You can use crowdsourcing to incorporate the voice of the user and generate an initial prioritised list of requirements.

4. Dot Voting

‘Dot voting’ is another form of democratised feedback where each stakeholder gets typically 3-5 dots to put against one or more features. It works well when you need to understand priorities at a high level and gets stakeholders to focus on the key priorities. It’s fun way to relate to the stakeholders and have them interact in a positive way. Here’s a good article on dot voting: Prioritising requirements – how to do it and why it is critical to project success.

5. Buy a Feature

‘Buy a feature’ is another fun technique that empowers the business as they’re making the choices. It’s a great way to get stakeholder buy in. Each stakeholder receives imaginary money to spend on the features they want, with each feature assigned a value based on its size. Together, they collaborate to ‘buy’ the most important features to be delivered within the agreed timespan. This method can produce good results. Here’s a useful article that discusses the buy a feature technique: How to play the ‘Buy a feature’ design game.

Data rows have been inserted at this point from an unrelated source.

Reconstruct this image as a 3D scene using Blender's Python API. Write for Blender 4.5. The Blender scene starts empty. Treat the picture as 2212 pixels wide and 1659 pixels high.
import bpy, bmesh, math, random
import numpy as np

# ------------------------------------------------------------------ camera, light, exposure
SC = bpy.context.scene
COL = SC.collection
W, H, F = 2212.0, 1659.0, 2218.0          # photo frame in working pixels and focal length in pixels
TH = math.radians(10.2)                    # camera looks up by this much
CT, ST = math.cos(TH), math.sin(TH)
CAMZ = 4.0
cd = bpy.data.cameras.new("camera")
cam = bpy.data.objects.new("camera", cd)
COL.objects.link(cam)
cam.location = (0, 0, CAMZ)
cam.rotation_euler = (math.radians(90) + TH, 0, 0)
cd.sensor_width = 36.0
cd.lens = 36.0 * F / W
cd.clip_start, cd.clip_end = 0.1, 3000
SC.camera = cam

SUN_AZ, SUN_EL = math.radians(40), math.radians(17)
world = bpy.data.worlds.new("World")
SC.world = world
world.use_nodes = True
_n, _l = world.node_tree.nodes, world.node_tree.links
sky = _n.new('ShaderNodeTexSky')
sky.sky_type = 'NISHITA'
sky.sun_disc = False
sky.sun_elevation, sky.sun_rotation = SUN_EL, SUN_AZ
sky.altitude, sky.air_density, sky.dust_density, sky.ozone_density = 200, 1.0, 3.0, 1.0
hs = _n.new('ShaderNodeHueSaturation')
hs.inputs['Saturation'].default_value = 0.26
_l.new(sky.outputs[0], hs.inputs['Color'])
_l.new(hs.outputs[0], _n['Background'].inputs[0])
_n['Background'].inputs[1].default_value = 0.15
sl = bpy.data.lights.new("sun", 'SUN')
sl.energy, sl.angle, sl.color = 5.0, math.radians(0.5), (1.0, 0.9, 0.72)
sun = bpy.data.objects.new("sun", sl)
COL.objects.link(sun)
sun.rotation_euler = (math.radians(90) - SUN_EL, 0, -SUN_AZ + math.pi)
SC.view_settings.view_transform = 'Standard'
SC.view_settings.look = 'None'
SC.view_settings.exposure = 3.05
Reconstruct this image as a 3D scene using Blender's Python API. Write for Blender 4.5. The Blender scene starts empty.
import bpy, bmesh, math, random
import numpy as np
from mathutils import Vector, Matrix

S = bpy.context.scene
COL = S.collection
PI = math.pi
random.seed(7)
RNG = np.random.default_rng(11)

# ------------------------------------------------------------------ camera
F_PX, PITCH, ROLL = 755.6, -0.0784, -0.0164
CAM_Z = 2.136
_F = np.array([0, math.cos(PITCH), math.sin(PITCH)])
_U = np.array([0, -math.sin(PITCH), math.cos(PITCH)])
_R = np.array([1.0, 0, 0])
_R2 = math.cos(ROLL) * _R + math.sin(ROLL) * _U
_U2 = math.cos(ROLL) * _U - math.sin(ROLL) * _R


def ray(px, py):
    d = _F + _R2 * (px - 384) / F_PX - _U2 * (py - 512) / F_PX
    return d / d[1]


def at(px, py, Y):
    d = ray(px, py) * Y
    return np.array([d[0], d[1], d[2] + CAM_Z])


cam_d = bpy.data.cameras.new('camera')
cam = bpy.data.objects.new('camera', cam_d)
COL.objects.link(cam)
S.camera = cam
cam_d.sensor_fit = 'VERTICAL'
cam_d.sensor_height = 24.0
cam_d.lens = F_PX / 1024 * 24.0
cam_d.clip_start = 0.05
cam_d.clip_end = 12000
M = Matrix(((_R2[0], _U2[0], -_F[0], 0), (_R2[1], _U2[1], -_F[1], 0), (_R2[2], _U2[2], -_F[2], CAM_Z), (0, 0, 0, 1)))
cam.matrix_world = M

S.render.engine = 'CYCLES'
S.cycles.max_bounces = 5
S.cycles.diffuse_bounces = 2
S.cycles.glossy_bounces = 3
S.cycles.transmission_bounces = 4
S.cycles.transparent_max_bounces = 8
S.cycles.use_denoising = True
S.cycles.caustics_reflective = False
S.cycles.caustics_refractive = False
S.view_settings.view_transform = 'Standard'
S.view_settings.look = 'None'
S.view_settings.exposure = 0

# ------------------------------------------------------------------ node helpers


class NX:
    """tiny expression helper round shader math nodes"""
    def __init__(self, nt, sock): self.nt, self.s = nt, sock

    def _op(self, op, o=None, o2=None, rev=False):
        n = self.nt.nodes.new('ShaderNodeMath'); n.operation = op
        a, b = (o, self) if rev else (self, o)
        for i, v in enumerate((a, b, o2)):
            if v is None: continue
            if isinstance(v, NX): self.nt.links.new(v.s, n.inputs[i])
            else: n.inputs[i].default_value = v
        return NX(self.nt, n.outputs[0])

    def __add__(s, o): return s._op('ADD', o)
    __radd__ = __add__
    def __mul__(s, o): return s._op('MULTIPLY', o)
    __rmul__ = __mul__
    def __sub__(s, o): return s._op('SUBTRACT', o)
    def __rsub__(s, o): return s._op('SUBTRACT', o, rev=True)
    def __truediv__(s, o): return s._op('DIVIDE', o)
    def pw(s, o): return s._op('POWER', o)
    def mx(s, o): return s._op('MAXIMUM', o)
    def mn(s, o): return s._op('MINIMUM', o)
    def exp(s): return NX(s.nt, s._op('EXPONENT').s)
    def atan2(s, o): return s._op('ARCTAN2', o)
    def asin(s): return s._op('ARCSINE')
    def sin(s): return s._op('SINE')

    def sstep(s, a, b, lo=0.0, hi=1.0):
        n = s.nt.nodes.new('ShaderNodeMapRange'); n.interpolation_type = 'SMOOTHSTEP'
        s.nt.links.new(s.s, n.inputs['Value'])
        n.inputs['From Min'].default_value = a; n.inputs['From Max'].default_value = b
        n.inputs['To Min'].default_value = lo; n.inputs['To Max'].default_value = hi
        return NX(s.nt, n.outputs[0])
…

Final Thoughts: Clarity Through Requirements Prioritisation

At its core, requirements prioritisation is about making value-driven decisions. It empowers teams to move forward with confidence, knowing they’re working on the right things at the right time. As a Business Analyst, your ability to guide this process—and tailor it to your team’s needs—can make the difference between a successful delivery and a stalled initiative.

Remember, prioritisation isn’t a one-time event. It’s an ongoing conversation that evolves as projects shift and new information emerges. By mastering requirements prioritisation techniques, you’ll bring clarity to complexity and ensure your analysis leads to real, actionable results.

Ready to apply these techniques? Choose one that fits your current project and give it a try—you’ll be surprised how quickly it adds structure, insight, and alignment to your work.